Judge’s ruling on FTC authority
The Chamber and other business groups sued to block the rule immediately after its issuance, claiming the FTC lacked the authority to enact a regulation with such sweeping economic implications. The Chamber subsequently joined the case brought by Ryan LLC in the Northern District of Texas on April 23. Other business associations, including the Business Roundtable, the Texas Association of Business, and the Longview Chamber of Commerce, also joined the case.
“This ruling is a big win in the Chamber’s fight against government micromanagement of business decisions,” Daryl Joseffer, chief counsel at the Chamber, said in a statement. “The FTC’s blanket ban on noncompetes is an unlawful power grab that defies the agency’s constitutional and statutory authority and sets a dangerous precedent where the government knows better than the markets.”
The FTC said it is reviewing the decision and evaluating its next steps. “The FTC stands by our clear authority, supported by statute and precedent, to issue this rule,” Douglas Farrar, an FTC spokesman, said.

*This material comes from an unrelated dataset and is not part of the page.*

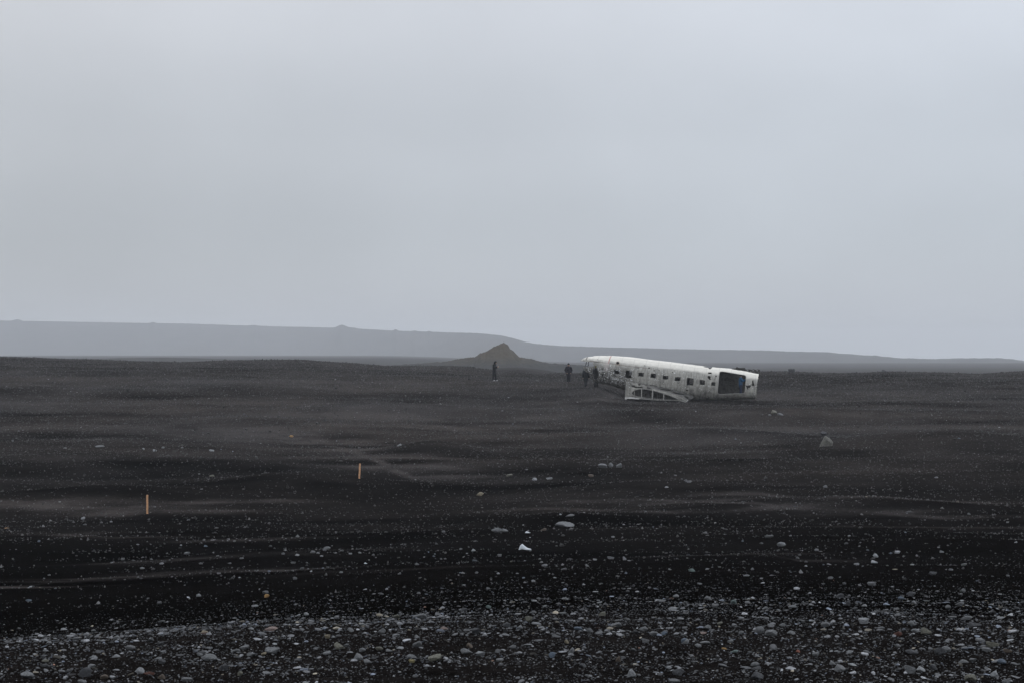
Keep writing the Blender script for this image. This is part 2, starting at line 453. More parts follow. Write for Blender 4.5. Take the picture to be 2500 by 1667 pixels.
PAL = {
 'grey': (.165, .168, .17), 'pale': (.27, .275, .28), 'dark': (.065, .066, .07), 'khaki': (.15, .145, .115), 'tan': (.27, .23, .16),
 'blue': (.12, .15, .19), 'red': (.12, .05, .035), 'pink': (.24, .18, .16), 'orange': (.32, .19, .07), 'green': (.13, .17, .16),
 'brown': (.11, .085, .065), 'white': (.36, .37, .38), 'yellow': (.25, .21, .10), 'rust': (.24, .09, .06),
}
WORD = {'grey': 'grey', 'pale': 'pale grey', 'dark': 'dark grey', 'khaki': 'khaki-grey', 'tan': 'tan', 'blue': 'bluish grey', 'red': 'reddish brown',
        'pink': 'pinkish grey', 'orange': 'orange', 'green': 'greenish grey', 'brown': 'brown', 'white': 'white', 'yellow': 'yellowish', 'rust': 'rust-red'}
S = []   # (x, y, w, h, colour, landmark words or None) in photo px
def strip(x0, y0, k, L):
    for e in L:
        e = e + ('grey', None)[len(e)-4:] if len(e) < 6 else e
        S.append((x0+e[0]/k, y0+e[1]/k, e[2]/k, e[3]/k, e[4], e[5]))
K = 2.6133
strip(0, 1400, K, [
 (535,630,90,62,'dark','biggest triangular dark stone at bottom left'), (165,648,85,38,'grey','two-lobed flat-topped stone at the bottom left corner'), (890,620,58,45,'pale'), (948,636,72,26,'red','reddish brown flat stone'),
 (1420,598,66,44,'dark'), (1735,490,100,40,'grey','angular winged grey stone'), (1682,512,35,24,'tan'), (1330,535,105,46,'grey'),
 (2165,462,76,46,'khaki','round khaki stone'), (2088,400,40,26,'tan','round tan pebble beside a pale flat one'), (2122,402,30,12,'pale'), (1725,352,90,32,'pink','pale stone with an orange stain'), (1300,372,48,26,'tan'),
 (960,418,40,28), (745,405,45,20), (533,427,36,18,'pale'), (830,470,60,30), (592,530,50,20,'pale'), (580,588,50,25), (740,525,50,20,'pale'),
 (660,660,55,30,'brown'), (1028,658,50,35,'brown'), (1030,560,50,35,'dark'), (1272,515,45,22), (1335,473,40,15,'pale'), (1750,447,32,15,'white'),
 (1700,140,32,24,'orange','small bright orange stone'), (1625,203,46,14,'pale'), (1953,255,34,20,'pale'), (1030,300,45,12), (2085,508,55,28), (2285,530,60,48),
 (2235,358,42,30), (1530,638,36,32,'khaki'), (180,168,40,16,'blue'), (285,555,45,20,'khaki'), (520,688,60,24), (1190,675,70,26), (715,660,40,20,'pale'),
 (1560,470,60,30), (1500,490,60,26), (1600,515,60,22), (350,412,22,10,'pale'), (595,360,30,12), (2310,322,40,14,'pale'), (1600,350,40,14,'pale')])
strip(800, 1400, K, [
 (585,268,86,38,'grey','wedge-shaped grey stone on black sand'), (438,268,40,28,'khaki'), (1027,210,36,20,'green','small greenish stone'), (740,348,60,22,'pink','pinkish flat stone'), (345,365,50,38), (570,450,60,45,'grey','half-round grey stone'),
 (330,478,50,24,'khaki'), (462,473,46,18,'pale'), (685,540,92,48,'khaki','big domed khaki-grey stone'), (530,528,56,28), (537,558,46,22,'yellow','yellowish stone'), (905,460,45,36,'brown'), (885,494,80,34),
 (975,512,60,30,'pale'), (945,368,56,40,'dark'), (1140,325,50,28,'dark'), (1225,342,45,30,'pale'), (1283,288,48,38,'khaki'), (1600,350,62,22,'blue'), (1675,362,45,30),
 (1840,325,66,38,'grey','blocky square grey stone'), (1752,255,50,28,'khaki'), (2015,350,62,28), (2080,382,60,26), (2145,378,40,26), (2283,432,50,36,'pale'), (2030,425,50,28),
 (1525,433,30,28,'tan'), (1552,490,44,44), (1435,518,50,38,'blue'), (1940,638,62,58,'pale','tall leaning pale stone'), (1855,545,40,40,'brown'), (2205,222,60,22,'pale'), (2137,170,45,14),
 (1630,585,50,30,'dark'), (2240,628,80,44,'dark','big rounded blackish stone'), (1313,45,26,14,'pale'), (255,558,56,28), (220,488,42,28), (390,490,40,22), (1180,465,44,26), (1500,250,50,12),
 (1100,550,50,24), (560,652,40,20), (1455,285,40,14), (570,400,36,20), (1950,75,26,20,'dark'), (1345,155,26,14), (870,228,40,24,'dark'), (580,122,24,14), (1735,182,36,12,'white'), (2225,140,36,18,'pale'),
 (1385,205,26,12,'pale'), (1310,243,50,14), (1375,285,26,14,'pale'), (1690,298,34,12), (1910,288,40,18), (2180,600,36,18,'pale'), (120,455,30,18), (1665,650,50,18,'pale'), (2280,345,36,18)])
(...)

“We will keep fighting to free hard-working Americans from unlawful noncompetes, which reduce innovation, inhibit economic growth, trap workers, and undermine Americans’ economic liberty.”
In reaching her decision, Judge Brown found that the plaintiffs “are likely to succeed on the merits” of their case, which argues the FTC exceeded its statutory authority in issuing the rule. She also sided with the plaintiffs in finding that the FTC’s issuance of the rule was not reasonable. “The Commission’s lack of evidence as to why they chose to impose such a sweeping prohibition — that prohibits entering or enforcing virtually all noncompetes — instead of targeting specific, harmful non-competes, renders the [rule] arbitrary and capricious,” Brown wrote.